Identifying Mitigation Blocks involves recognizing specific price action sequences that indicate a change in market structure. These blocks are categorized into two primary types:
#1 Bearish Mitigation Block
A Bearish Mitigation Block typically forms at the culmination of an uptrend.
- When the price reaches a strong bearish level, it fails to create a new higher high (HH). Instead, it forms a lower high (LH).
- Following this, the price breaks below the previous higher low (HL). This action serves as a clear signal of a market structure shift towards bearishness.
Steps to Identify a Bearish Mitigation Block
- The price approaches a key level on a higher timeframe.
- On a lower timeframe, the following sequence unfolds:
- The price first creates a Higher High (HH) and a subsequent Higher Low (HL).
- The Higher Low (HL) then fails to produce a new high, leading to the price breaking below it.
- A Break of Structure (BOS) occurs, resulting in the formation of a Lower High (LH).
Note: The critical area for the Bearish Mitigation Block is the zone between the broken high (the HL that failed to create a new HH) and the Lower High (LH). This zone represents where traders who were long during the rally reduce their positions, and "smart money" initiates selling, driving the price lower.
#2 Bullish Mitigation Block
Conversely, a Bullish Mitigation Block emerges at the conclusion of a downtrend.
- When the price reaches a strong support level, it fails to form a new lower low (LL). Instead, it creates a higher low (HL).
- Subsequently, the price surpasses the previous lower high (LH), indicating a market structure shift towards bullishness.
Steps to Identify a Bullish Mitigation Block
- The price reaches an important support zone on a higher timeframe.
- On a lower timeframe, this specific sequence is observed:
- The price initially creates a Lower Low (LL), followed by a Lower High (LH).
- The Lower High (LH) then fails to create a new low, and the price breaks above it.
- A Break of Structure (BOS) takes place, leading to the formation of a Higher Low (HL).
Note: The Bullish Mitigation Block is identified as the zone between the broken low (the LH that failed to create a new LL) and the Higher Low (HL). Within this zone, traders who were selling during the downtrend mitigate their losses, and "smart money" begins to accumulate buying positions, pushing the price higher.
Difference Between Mitigation Block and Breaker Block
While both Mitigation Blocks and Breaker Blocks are crucial concepts in ICT trading that signal potential reversals, they possess distinct characteristics:
- Functionality:
- Mitigation Block: This is the zone where "smart money" manages and settles previously opened orders before a definitive change in price direction occurs. It's about mitigating existing exposure.

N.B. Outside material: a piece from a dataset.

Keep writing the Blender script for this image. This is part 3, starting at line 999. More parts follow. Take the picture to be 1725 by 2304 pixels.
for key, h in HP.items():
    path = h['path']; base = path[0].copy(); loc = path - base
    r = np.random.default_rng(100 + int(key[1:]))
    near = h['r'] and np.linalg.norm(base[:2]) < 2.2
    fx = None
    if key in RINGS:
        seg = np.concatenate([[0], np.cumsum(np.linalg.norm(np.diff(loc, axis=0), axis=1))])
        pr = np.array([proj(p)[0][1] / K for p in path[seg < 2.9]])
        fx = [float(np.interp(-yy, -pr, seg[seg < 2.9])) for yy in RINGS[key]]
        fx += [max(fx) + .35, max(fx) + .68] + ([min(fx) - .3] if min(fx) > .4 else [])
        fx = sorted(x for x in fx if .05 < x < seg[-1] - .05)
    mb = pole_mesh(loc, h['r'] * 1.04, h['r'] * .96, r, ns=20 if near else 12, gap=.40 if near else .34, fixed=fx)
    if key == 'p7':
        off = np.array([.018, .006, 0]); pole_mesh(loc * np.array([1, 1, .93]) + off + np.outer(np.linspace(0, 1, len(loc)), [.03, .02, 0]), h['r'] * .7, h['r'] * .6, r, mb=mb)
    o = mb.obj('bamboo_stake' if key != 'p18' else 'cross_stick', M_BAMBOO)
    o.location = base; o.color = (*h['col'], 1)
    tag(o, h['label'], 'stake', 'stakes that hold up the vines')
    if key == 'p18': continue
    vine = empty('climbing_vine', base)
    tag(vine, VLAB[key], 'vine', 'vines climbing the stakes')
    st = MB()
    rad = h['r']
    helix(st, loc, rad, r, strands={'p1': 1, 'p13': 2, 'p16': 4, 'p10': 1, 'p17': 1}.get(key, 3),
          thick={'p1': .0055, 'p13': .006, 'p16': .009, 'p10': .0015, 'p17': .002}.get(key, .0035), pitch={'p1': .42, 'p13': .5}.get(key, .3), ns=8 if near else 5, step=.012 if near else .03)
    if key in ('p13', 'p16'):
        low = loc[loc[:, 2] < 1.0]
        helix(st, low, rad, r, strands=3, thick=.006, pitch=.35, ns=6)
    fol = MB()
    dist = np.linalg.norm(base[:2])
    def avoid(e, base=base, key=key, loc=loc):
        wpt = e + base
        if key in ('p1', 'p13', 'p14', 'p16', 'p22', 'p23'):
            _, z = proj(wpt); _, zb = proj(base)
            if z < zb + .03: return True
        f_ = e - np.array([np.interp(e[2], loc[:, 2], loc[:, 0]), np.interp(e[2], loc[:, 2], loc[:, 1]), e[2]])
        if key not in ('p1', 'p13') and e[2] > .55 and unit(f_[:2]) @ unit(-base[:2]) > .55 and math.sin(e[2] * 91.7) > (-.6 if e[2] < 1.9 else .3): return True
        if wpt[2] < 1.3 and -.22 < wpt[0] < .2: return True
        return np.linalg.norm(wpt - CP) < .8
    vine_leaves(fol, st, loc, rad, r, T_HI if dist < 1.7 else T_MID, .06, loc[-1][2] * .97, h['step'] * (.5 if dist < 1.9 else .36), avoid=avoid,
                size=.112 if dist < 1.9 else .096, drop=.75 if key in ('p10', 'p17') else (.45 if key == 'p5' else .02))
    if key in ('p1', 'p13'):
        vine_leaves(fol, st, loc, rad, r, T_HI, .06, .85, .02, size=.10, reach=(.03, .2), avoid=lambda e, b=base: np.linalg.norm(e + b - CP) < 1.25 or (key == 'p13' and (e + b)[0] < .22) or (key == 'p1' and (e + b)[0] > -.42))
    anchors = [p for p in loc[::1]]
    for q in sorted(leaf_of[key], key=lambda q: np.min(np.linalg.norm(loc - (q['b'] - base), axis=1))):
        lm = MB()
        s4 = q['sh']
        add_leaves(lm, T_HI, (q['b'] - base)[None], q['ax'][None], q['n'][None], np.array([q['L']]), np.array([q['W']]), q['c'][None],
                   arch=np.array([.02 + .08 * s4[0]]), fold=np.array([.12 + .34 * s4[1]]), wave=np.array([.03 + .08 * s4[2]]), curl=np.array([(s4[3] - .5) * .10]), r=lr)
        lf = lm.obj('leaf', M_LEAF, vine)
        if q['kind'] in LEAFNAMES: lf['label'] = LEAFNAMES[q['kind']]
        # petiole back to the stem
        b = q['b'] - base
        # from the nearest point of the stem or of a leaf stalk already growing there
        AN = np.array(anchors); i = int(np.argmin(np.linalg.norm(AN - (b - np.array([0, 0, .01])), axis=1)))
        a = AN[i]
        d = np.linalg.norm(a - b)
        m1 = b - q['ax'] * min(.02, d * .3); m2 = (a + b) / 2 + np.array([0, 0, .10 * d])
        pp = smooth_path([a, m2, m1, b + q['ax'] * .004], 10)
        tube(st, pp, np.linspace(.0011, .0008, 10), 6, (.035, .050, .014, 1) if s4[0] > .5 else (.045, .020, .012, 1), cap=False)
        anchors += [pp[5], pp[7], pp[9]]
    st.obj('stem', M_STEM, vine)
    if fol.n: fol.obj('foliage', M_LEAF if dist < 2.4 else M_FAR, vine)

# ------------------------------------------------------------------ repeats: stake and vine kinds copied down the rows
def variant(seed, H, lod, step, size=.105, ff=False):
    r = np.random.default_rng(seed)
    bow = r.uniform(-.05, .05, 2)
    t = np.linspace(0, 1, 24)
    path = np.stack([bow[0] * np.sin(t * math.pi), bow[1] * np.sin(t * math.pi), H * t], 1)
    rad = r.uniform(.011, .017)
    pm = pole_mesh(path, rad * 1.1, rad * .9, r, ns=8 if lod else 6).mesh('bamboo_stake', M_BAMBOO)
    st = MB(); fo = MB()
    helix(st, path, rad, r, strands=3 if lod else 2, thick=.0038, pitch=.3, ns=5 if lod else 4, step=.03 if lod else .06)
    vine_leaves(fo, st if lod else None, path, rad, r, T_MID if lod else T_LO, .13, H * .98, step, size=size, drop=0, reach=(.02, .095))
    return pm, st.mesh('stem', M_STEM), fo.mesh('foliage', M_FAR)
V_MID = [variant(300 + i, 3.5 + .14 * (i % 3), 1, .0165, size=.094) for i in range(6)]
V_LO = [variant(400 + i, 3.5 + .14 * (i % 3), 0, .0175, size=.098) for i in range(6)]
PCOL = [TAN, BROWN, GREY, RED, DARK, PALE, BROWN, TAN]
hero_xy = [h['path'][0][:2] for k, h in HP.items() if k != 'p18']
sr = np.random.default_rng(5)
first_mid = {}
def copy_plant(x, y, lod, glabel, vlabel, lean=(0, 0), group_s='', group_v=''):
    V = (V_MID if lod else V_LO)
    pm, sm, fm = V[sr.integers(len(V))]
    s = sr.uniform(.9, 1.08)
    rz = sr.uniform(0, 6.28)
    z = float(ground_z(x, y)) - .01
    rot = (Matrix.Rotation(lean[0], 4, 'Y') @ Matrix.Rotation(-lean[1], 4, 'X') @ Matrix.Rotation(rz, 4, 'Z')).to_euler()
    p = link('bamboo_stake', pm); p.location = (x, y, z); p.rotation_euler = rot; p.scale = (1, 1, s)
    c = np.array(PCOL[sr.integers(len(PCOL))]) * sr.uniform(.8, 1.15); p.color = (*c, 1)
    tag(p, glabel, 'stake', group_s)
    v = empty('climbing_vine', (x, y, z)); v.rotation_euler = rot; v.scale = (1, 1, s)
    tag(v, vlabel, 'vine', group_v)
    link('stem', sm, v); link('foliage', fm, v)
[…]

- Breaker Block: This zone signifies where the price definitively breaches a significant high or low, confirming the end of the previous trend and establishing a new directional bias. It's about breaking and continuing.
- Market Structure:
- Mitigation Block: In a Mitigation Block scenario, the price does not typically reach or sweep the absolute previous high or low. Instead, it stalls and fails to extend the existing trend (e.g., fails to make a higher high in an uptrend or a lower low in a downtrend). This failure directly precedes a market structure shift into a new direction.
- Breaker Block: A Breaker Block forms specifically when the price decisively breaks a previous high or low. This break itself is the catalyst for the market structure change, initiating a new trend.
Conclusion
The Mitigation Block is a powerful analytical tool within the ICT Style, enabling traders to identify critical zones where the market structure is undergoing a transformation. Recognizing these blocks offers valuable trading opportunities for both buying and selling, allowing traders to align their strategies with the sophisticated movements of "smart money." Mastering the identification and application of Mitigation Blocks can significantly enhance a trader's ability to navigate and profit from market reversals.